[Task objective] Go from the first line to the line with "S.camera = camo" and return those lines verbatim, ends included.
------------------------------------
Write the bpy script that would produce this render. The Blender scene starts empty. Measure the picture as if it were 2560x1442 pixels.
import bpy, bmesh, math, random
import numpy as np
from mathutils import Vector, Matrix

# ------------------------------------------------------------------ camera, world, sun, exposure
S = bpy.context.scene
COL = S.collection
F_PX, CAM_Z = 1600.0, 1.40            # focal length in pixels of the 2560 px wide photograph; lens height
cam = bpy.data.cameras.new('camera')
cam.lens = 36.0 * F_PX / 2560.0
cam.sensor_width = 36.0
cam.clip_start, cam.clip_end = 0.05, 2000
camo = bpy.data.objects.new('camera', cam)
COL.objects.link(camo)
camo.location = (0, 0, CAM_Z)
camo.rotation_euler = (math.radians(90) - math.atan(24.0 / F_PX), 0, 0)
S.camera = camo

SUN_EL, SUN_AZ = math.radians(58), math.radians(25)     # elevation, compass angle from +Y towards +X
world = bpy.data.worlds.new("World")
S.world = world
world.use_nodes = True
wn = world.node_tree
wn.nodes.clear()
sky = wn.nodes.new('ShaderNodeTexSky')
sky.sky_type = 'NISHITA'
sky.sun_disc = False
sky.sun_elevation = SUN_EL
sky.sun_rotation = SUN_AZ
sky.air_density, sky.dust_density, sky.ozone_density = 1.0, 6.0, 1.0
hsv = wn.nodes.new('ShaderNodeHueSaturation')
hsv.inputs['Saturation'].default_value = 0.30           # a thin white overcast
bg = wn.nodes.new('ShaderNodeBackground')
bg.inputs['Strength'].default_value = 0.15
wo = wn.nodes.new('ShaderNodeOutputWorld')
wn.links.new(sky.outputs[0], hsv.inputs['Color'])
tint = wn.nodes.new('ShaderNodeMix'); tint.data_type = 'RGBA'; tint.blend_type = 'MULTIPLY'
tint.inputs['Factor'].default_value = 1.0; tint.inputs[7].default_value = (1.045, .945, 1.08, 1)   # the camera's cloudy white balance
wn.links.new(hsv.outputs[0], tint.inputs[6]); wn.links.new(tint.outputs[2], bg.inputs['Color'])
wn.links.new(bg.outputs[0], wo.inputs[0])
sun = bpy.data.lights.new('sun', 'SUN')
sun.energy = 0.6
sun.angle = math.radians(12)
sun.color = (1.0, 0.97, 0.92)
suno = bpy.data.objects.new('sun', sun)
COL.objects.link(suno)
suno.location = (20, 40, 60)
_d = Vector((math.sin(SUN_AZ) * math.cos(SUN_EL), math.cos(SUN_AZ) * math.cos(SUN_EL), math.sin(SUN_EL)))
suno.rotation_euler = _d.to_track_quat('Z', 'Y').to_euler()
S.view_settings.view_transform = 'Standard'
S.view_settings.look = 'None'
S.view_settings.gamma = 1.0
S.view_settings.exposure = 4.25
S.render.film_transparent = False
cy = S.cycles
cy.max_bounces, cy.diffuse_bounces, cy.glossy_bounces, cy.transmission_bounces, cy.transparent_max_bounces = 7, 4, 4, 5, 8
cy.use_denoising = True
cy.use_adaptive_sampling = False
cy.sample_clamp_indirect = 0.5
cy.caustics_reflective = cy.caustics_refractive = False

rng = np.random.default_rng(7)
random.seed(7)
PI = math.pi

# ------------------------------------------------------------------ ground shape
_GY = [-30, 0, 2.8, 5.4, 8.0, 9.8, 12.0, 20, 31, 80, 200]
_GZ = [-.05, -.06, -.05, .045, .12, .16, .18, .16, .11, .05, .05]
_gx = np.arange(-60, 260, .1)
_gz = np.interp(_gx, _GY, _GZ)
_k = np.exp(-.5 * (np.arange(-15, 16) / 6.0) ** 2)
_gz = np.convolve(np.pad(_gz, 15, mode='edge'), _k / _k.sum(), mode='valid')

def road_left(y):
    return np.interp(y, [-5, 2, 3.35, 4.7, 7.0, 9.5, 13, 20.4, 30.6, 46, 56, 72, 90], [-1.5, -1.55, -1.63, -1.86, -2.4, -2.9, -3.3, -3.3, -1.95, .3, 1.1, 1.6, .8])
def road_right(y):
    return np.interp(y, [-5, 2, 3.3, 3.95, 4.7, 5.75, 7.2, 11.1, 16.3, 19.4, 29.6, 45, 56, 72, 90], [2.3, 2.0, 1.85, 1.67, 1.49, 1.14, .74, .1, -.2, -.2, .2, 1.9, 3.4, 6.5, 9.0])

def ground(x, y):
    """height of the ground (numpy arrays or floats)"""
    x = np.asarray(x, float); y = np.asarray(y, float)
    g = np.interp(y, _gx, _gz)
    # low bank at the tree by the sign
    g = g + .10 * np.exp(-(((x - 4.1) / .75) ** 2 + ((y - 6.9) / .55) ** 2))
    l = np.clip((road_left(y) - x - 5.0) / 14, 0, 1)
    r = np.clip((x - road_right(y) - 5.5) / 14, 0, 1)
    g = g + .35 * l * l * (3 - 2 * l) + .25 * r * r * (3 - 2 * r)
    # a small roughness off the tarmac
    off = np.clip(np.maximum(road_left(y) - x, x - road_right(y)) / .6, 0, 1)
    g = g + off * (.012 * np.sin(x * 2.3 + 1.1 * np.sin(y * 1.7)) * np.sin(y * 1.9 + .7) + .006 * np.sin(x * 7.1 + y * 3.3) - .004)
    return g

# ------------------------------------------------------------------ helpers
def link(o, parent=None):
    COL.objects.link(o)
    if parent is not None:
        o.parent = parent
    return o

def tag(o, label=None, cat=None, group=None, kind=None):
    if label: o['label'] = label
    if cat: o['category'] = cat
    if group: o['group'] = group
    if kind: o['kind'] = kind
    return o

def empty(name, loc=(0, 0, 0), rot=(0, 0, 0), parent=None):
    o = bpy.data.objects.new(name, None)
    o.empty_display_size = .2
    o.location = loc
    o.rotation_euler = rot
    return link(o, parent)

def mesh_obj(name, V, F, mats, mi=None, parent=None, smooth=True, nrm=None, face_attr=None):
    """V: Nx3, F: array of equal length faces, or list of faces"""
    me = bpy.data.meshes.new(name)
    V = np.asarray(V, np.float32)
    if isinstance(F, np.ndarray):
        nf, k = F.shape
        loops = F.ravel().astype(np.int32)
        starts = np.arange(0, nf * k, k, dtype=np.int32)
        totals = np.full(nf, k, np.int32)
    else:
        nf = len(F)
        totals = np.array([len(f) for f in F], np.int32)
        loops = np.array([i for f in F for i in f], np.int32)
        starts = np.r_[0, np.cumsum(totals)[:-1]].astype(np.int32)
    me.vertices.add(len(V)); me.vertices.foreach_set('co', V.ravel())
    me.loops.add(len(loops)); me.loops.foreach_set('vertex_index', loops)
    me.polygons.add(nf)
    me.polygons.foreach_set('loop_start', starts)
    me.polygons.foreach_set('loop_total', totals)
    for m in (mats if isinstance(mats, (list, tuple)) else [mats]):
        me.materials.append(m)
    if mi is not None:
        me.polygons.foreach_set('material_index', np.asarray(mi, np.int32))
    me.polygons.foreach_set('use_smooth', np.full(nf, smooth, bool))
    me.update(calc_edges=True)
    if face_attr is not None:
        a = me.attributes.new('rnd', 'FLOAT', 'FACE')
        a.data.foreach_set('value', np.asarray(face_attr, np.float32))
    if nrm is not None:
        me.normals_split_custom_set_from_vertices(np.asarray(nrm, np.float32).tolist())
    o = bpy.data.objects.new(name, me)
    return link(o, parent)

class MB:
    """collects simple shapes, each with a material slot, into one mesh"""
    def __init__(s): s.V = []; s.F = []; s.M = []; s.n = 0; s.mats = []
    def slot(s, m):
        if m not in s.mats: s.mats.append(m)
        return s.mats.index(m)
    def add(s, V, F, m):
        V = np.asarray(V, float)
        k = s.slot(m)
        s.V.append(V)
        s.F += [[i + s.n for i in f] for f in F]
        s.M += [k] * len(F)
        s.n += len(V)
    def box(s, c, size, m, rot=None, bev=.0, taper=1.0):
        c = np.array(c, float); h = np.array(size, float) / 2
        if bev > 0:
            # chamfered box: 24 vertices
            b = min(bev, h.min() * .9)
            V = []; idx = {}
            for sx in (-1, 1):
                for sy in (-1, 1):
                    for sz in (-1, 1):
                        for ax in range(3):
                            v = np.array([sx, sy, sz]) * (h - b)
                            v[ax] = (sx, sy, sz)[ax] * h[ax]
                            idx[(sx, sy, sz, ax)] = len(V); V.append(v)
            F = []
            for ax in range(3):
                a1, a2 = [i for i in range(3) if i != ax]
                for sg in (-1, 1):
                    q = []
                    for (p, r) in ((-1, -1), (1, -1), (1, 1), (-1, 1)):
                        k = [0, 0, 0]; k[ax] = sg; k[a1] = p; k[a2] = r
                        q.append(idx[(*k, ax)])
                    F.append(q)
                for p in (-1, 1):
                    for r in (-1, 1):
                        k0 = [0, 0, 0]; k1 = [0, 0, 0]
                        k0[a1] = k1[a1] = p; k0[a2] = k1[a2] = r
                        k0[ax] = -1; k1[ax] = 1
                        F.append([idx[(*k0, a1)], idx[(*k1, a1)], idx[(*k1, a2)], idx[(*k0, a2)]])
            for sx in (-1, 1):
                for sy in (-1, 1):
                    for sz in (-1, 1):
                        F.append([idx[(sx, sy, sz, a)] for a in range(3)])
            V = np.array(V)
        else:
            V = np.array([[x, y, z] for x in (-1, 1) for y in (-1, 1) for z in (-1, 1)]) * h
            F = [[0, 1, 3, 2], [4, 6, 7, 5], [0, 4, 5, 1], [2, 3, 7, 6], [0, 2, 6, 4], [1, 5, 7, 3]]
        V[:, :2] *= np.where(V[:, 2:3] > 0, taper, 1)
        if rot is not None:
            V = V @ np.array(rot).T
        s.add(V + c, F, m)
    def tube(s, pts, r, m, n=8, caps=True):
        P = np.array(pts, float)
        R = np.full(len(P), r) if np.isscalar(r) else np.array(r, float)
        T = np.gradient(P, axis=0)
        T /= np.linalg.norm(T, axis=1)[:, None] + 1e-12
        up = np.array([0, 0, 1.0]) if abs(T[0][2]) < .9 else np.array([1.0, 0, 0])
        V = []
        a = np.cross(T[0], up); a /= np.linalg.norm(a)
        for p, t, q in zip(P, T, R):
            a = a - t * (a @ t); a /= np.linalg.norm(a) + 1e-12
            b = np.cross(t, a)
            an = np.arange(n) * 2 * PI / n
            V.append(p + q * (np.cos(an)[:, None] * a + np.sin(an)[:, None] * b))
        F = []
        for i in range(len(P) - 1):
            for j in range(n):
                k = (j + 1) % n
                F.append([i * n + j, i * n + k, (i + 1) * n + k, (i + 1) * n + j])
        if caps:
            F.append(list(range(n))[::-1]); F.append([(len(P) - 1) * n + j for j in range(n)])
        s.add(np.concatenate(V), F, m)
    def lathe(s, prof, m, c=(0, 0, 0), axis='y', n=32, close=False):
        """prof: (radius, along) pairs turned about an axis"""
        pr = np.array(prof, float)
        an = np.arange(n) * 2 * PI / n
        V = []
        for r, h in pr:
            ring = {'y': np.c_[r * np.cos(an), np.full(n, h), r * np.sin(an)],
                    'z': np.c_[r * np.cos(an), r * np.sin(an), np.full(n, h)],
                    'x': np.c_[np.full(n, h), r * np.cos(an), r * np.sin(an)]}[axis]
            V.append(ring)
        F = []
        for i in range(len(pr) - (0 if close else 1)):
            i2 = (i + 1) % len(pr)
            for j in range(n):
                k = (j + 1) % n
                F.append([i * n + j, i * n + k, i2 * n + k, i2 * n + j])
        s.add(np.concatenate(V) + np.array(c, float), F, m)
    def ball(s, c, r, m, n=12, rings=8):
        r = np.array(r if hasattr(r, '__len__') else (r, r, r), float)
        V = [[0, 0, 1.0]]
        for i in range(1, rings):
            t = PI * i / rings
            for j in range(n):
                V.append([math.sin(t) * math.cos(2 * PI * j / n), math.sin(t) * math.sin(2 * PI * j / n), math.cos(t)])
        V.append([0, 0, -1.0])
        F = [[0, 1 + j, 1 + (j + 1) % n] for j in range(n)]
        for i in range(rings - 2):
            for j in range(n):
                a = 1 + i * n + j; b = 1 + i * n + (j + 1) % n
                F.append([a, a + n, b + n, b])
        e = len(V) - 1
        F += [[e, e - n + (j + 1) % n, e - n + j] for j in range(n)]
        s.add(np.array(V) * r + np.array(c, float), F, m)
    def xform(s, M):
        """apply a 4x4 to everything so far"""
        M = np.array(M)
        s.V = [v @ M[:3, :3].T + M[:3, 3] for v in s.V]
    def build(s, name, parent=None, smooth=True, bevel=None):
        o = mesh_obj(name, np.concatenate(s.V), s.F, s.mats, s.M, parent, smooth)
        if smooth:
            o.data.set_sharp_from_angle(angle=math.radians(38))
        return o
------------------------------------
[The response]
Write the bpy script that would produce this render. The Blender scene starts empty. Measure the picture as if it were 2560x1442 pixels.
import bpy, bmesh, math, random
import numpy as np
from mathutils import Vector, Matrix

# ------------------------------------------------------------------ camera, world, sun, exposure
S = bpy.context.scene
COL = S.collection
F_PX, CAM_Z = 1600.0, 1.40            # focal length in pixels of the 2560 px wide photograph; lens height
cam = bpy.data.cameras.new('camera')
cam.lens = 36.0 * F_PX / 2560.0
cam.sensor_width = 36.0
cam.clip_start, cam.clip_end = 0.05, 2000
camo = bpy.data.objects.new('camera', cam)
COL.objects.link(camo)
camo.location = (0, 0, CAM_Z)
camo.rotation_euler = (math.radians(90) - math.atan(24.0 / F_PX), 0, 0)
S.camera = camo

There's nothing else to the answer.